» **What the task requires**:
Give every line again exactly as it appears, please, but not the pictures.

» **Data extract**:
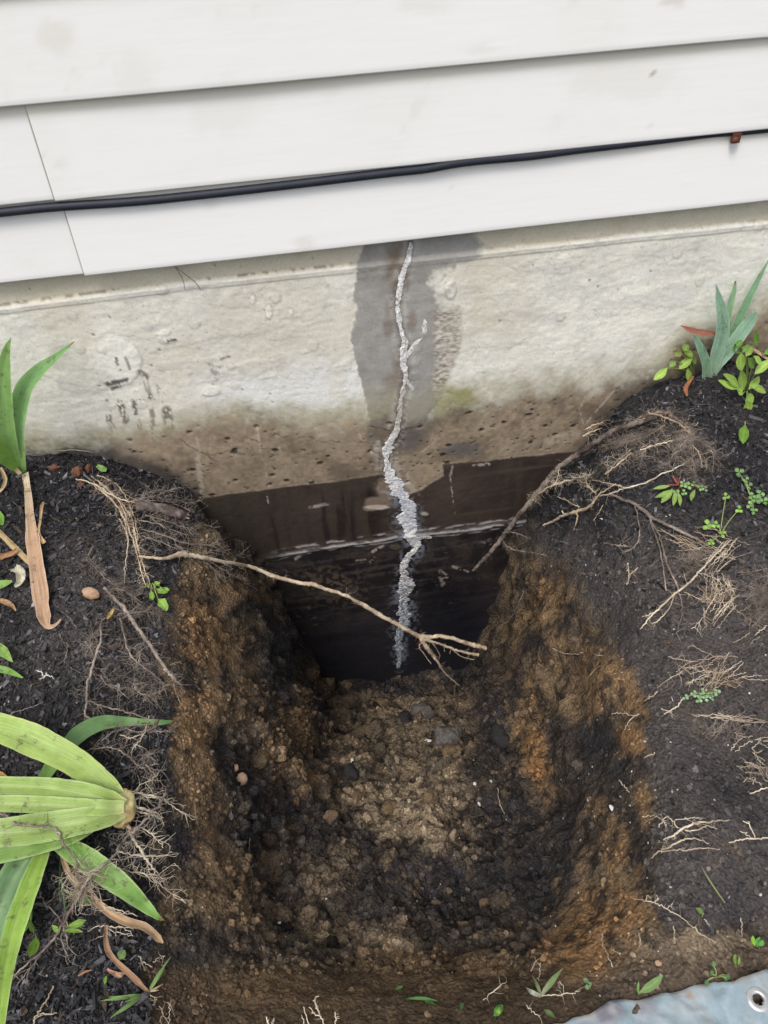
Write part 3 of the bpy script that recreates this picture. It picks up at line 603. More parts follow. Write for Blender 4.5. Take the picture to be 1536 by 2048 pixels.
DARK = [(480, 1560, 40, 60, .8), (560, 1640, 90, 90, .75), (1000, 1760, 110, 90, .8), (700, 1700, 80, 40, .5), (1240, 1540, 40, 40, .8), (1180, 1560, 40, 60, .7), (380, 1350, 20, 40, .5), (440, 1620, 26, 50, .6), (350, 1930, 60, 60, .6), (440, 1830, 40, 50, .5), (1030, 1340, 24, 60, .6), (560, 1300, 50, 90, .9), (520, 1400, 50, 40, .6), (490, 1640, 50, 90, .8), (440, 1500, 24, 50, .6), (900, 1760, 210, 70, .9), (760, 1740, 90, 50, .6), (560, 1760, 50, 60, .5), (550, 1320, 44, 90, .9), (470, 1480, 50, 50, .5), (1080, 1760, 70, 120, .9), (1010, 1640, 70, 100, .9), (960, 1560, 50, 60, .5), (1190, 1480, 54, 46, .9), (1150, 1240, 26, 40, .8), (1065, 1290, 34, 30, .9),
        (900, 1340, 120, 36, .9), (990, 1440, 44, 80, .9), (780, 1370, 130, 22, .9), (1120, 1640, 50, 90, .7), (640, 1680, 60, 60, .5), (355, 1670, 40, 50, .9), (330, 1560, 26, 40, .6), (760, 1830, 60, 40, .5), (960, 1830, 80, 40, .5), (640, 1420, 24, 40, .7), (1160, 1000, 60, 30, .9), (350, 1270, 24, 40, .3), (650, 1950, 60, 20, .4)]
RIM = [(380, 900), (400, 1000), (360, 1090), (340, 1180), (325, 1290), (345, 1400), (335, 1520), (318, 1640), (305, 1760), (300, 1860), (290, 1960), (330, 2060), (420, 2200), (1100, 2200), (1700, 2150), (1700, 1880), (1400, 1870), (1320, 1830),
       (1310, 1700), (1310, 1600), (1312, 1480), (1300, 1400), (1275, 1345), (1225, 1310), (1195, 1240), (1160, 1160), (1085, 1090), (1040, 1030), (1100, 940), (1165, 890), (1100, 800)]
def soil_color(V):
    px, py = proj(V); Q = np.asarray(V, np.float32)
    n1 = fbm(Q, 9, 4, 201); n2 = fbm(Q, 30, 4, 205); n3 = fbm(Q, 110, 3, 209); wob = fbm(Q, 14, 4, 233) * 26 + fbm(Q, 60, 3, 234) * 16
    rd = poly_sd(px, py, RIM) + wob * 1.1
    c = np.ones((len(Q), 3)) * np.array((.028, .027, .030)); c = mixc(c, (.048, .045, .046), ss(-.2, .7, n1 + .3 * n2) * .7)
    # right bank: greyer, finer loam
    loam = np.maximum(ss(1180, 1300, px) * ss(1000, 1150, py + wob), .8 * ss(1030, 1120, py + wob) * ss(1400, 1320, py)); c = mixc(c, (.090, .080, .077), loam * .9 * ss(-.6, .5, n1 + .5)); c = mixc(c, (.11, .085, .062), loam * ss(.3, .8, n2) * .5)
    pit = ss(-14, 16, rd)
    pc = np.ones((len(Q), 3)) * np.array((.135, .102, .070)); pc = mixc(pc, (.050, .043, .037), ss(-.25, .35, n2 + .5 * n1) * .85); pc = mixc(pc, (.215, .155, .095), ss(.1, .6, -n2 + .4 * n3) * .55)
    def bl(L, k):
        m = np.zeros(len(Q))
        for (cx, cy, rx, ry, s_) in L: m = np.maximum(m, s_ * ss(1.45, .45, np.hypot((px - cx + wob * .7) / rx, (py - cy + wob * .9) / ry) + .35 * n2 + .2 * n3))
        return m * k
    pc = mixc(pc, (.31, .24, .165), np.clip(bl(TAN, 1) * 1.1, 0, 1)); m = bl(ORANGE, 1)
    pc = mixc(pc, (.25, .160, .085), np.clip(m, 0, 1) * .85 * ss(-.9, .1, -n2 - .3 * n3 + .2)); pc = mixc(pc, (.29, .155, .066), np.clip(m - .55, 0, 1) * ss(-.3, .4, n1 + n3 * .4))
    pc = mixc(pc, (.033, .032, .036), np.clip(bl(DARK, 1) * 1.15 * ss(-.7, .1, n3 + .5 * n2 + .2), 0, 1) * .92)
    pc = mixc(pc, (.020, .017, .016), ss(.25, .6, n3 + .5 * n2) * .7); pc = mixc(pc, (.02, .018, .018), ss(.35, .6, fbm(Q, 70, 4, 271)) * .7)
    # dusky upper right bank
    upl = interp(py, [(1000, 1020), (1080, 1050), (1150, 1120), (1220, 1190), (1330, 1255), (1400, 1330)]); up = ss(-40, 30, px - upl + wob * .8) * ss(1400, 1300, py + wob); pc = mixc(pc, np.array((.070, .065, .062)), up * .85 * ss(-.9, .1, n2 + .3)); pc = mixc(pc, (.12, .09, .06), up * ss(.2, .6, n2) * .5)
    lo = ss(1900, 1965, py + wob) * ss(1250, 1150, px); pc = mixc(pc, (.078, .054, .034), lo * .75)
    fr = ss(1880, 1950, py + wob) * ss(1150, 1280, px); pc = mixc(pc, (.125, .095, .070), fr * .7)
    c = c * (1 - pit[:, None]) + pc * pit[:, None]
    return np.clip(c * (1 + .18 * n3)[:, None], .004, .6), pit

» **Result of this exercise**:
Write part 3 of the bpy script that recreates this picture. It picks up at line 603. More parts follow. Write for Blender 4.5. Take the picture to be 1536 by 2048 pixels.
DARK = [(480, 1560, 40, 60, .8), (560, 1640, 90, 90, .75), (1000, 1760, 110, 90, .8), (700, 1700, 80, 40, .5), (1240, 1540, 40, 40, .8), (1180, 1560, 40, 60, .7), (380, 1350, 20, 40, .5), (440, 1620, 26, 50, .6), (350, 1930, 60, 60, .6), (440, 1830, 40, 50, .5), (1030, 1340, 24, 60, .6), (560, 1300, 50, 90, .9), (520, 1400, 50, 40, .6), (490, 1640, 50, 90, .8), (440, 1500, 24, 50, .6), (900, 1760, 210, 70, .9), (760, 1740, 90, 50, .6), (560, 1760, 50, 60, .5), (550, 1320, 44, 90, .9), (470, 1480, 50, 50, .5), (1080, 1760, 70, 120, .9), (1010, 1640, 70, 100, .9), (960, 1560, 50, 60, .5), (1190, 1480, 54, 46, .9), (1150, 1240, 26, 40, .8), (1065, 1290, 34, 30, .9),
        (900, 1340, 120, 36, .9), (990, 1440, 44, 80, .9), (780, 1370, 130, 22, .9), (1120, 1640, 50, 90, .7), (640, 1680, 60, 60, .5), (355, 1670, 40, 50, .9), (330, 1560, 26, 40, .6), (760, 1830, 60, 40, .5), (960, 1830, 80, 40, .5), (640, 1420, 24, 40, .7), (1160, 1000, 60, 30, .9), (350, 1270, 24, 40, .3), (650, 1950, 60, 20, .4)]
RIM = [(380, 900), (400, 1000), (360, 1090), (340, 1180), (325, 1290), (345, 1400), (335, 1520), (318, 1640), (305, 1760), (300, 1860), (290, 1960), (330, 2060), (420, 2200), (1100, 2200), (1700, 2150), (1700, 1880), (1400, 1870), (1320, 1830),
       (1310, 1700), (1310, 1600), (1312, 1480), (1300, 1400), (1275, 1345), (1225, 1310), (1195, 1240), (1160, 1160), (1085, 1090), (1040, 1030), (1100, 940), (1165, 890), (1100, 800)]
def soil_color(V):
    px, py = proj(V); Q = np.asarray(V, np.float32)
    n1 = fbm(Q, 9, 4, 201); n2 = fbm(Q, 30, 4, 205); n3 = fbm(Q, 110, 3, 209); wob = fbm(Q, 14, 4, 233) * 26 + fbm(Q, 60, 3, 234) * 16
    rd = poly_sd(px, py, RIM) + wob * 1.1
    c = np.ones((len(Q), 3)) * np.array((.028, .027, .030)); c = mixc(c, (.048, .045, .046), ss(-.2, .7, n1 + .3 * n2) * .7)
    # right bank: greyer, finer loam
    loam = np.maximum(ss(1180, 1300, px) * ss(1000, 1150, py + wob), .8 * ss(1030, 1120, py + wob) * ss(1400, 1320, py)); c = mixc(c, (.090, .080, .077), loam * .9 * ss(-.6, .5, n1 + .5)); c = mixc(c, (.11, .085, .062), loam * ss(.3, .8, n2) * .5)
    pit = ss(-14, 16, rd)
    pc = np.ones((len(Q), 3)) * np.array((.135, .102, .070)); pc = mixc(pc, (.050, .043, .037), ss(-.25, .35, n2 + .5 * n1) * .85); pc = mixc(pc, (.215, .155, .095), ss(.1, .6, -n2 + .4 * n3) * .55)
    def bl(L, k):
        m = np.zeros(len(Q))
        for (cx, cy, rx, ry, s_) in L: m = np.maximum(m, s_ * ss(1.45, .45, np.hypot((px - cx + wob * .7) / rx, (py - cy + wob * .9) / ry) + .35 * n2 + .2 * n3))
        return m * k
    pc = mixc(pc, (.31, .24, .165), np.clip(bl(TAN, 1) * 1.1, 0, 1)); m = bl(ORANGE, 1)
    pc = mixc(pc, (.25, .160, .085), np.clip(m, 0, 1) * .85 * ss(-.9, .1, -n2 - .3 * n3 + .2)); pc = mixc(pc, (.29, .155, .066), np.clip(m - .55, 0, 1) * ss(-.3, .4, n1 + n3 * .4))
    pc = mixc(pc, (.033, .032, .036), np.clip(bl(DARK, 1) * 1.15 * ss(-.7, .1, n3 + .5 * n2 + .2), 0, 1) * .92)
    pc = mixc(pc, (.020, .017, .016), ss(.25, .6, n3 + .5 * n2) * .7); pc = mixc(pc, (.02, .018, .018), ss(.35, .6, fbm(Q, 70, 4, 271)) * .7)
    # dusky upper right bank
    upl = interp(py, [(1000, 1020), (1080, 1050), (1150, 1120), (1220, 1190), (1330, 1255), (1400, 1330)]); up = ss(-40, 30, px - upl + wob * .8) * ss(1400, 1300, py + wob); pc = mixc(pc, np.array((.070, .065, .062)), up * .85 * ss(-.9, .1, n2 + .3)); pc = mixc(pc, (.12, .09, .06), up * ss(.2, .6, n2) * .5)
    lo = ss(1900, 1965, py + wob) * ss(1250, 1150, px); pc = mixc(pc, (.078, .054, .034), lo * .75)
    fr = ss(1880, 1950, py + wob) * ss(1150, 1280, px); pc = mixc(pc, (.125, .095, .070), fr * .7)
    c = c * (1 - pit[:, None]) + pc * pit[:, None]
    return np.clip(c * (1 + .18 * n3)[:, None], .004, .6), pit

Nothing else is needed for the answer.